O fluxo positivo de entrada mexeu com o câmbio, o dólar recuou 2,5% naquele dia e caiu mais 0,92% no dia seguinte (1º), a R$ 5,119 no mercado à vista da B3. Ainda na terça-feira, o Ibovespa surpreendeu novamente e avançou mais 0,77%, aos 116.928,66 pontos, antes de qualquer reflexo negativo do aumento de juros nos EUA na quarta-feira (2) e no pregão de quinta-feira (3) no Brasil.

Em resumo, a alta de ações dos setores de educação, varejo e consumo e de companhias aéreas e turismo mais que compensou as quedas fortes dos papéis das estatais Petrobras e Banco do Brasil.

O diretor de investimentos do multi family-office Somma, Joaquim Kokudai, observou a entrada de capital externo na Bolsa . “O investidor estrangeiro está com uma visão mais otimista sobre o Brasil com o futuro governo Lula. Antes do segundo turno, o investidor local prevalecia”, afirmou.

ATIVIDADE EM MOVIMENTO Perspectiva de mais capital estrangeiro pode garantir novos canteiros de obras pelo País. (Crédito:Eduardo Knapp)

Em live para investidores, o economista-chefe da XP, Caio Megale, comentou que o Brasil está em destaque no cenário internacional. “É um País exportador de commodities, o petróleo continua num preço elevado, o preço de grãos valorizado. Há muito interesse pelo Brasil e as nossas contas externas estão bem”, disse. Por causa da situação fiscal das contas públicas, Megale contextualizou que o câmbio ainda está num patamar desvalorizado. “O câmbio talvez volte para R$ 5 ou para R$ 4,70 por dólar”, afirmou.

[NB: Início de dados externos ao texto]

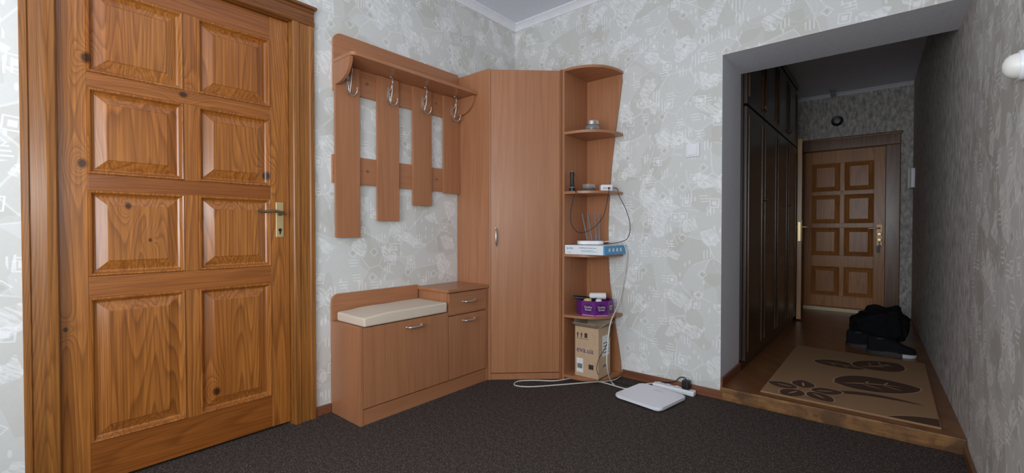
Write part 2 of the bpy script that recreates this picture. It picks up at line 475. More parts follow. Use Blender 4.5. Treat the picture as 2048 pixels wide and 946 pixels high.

Mas como se explica essa nova tendência do câmbio para baixo? Para o estrategista da RB Investimentos, Gustavo Cruz, é a agenda ambiental. “Essa pauta trabalha a favor de Lula, que possui um plano robusto para o meio ambiente.” Tanto é que Noruega e Alemanha já sinalizaram o retorno dos recursos para o Fundo Amazônia, que foi paralisado na gestão Bolsonaro. A perspectiva é de que caso o presidente eleito participe da Conferência do Clima (COP 27) agora em novembro e esse otimismo externo aumente. O mesmo vale para reunião de Davos, encontro em que o petista estuda apresentar seus programas de governo. Um golaço diplomático que promete atender toda a demanda represada dos últimos quatro anos.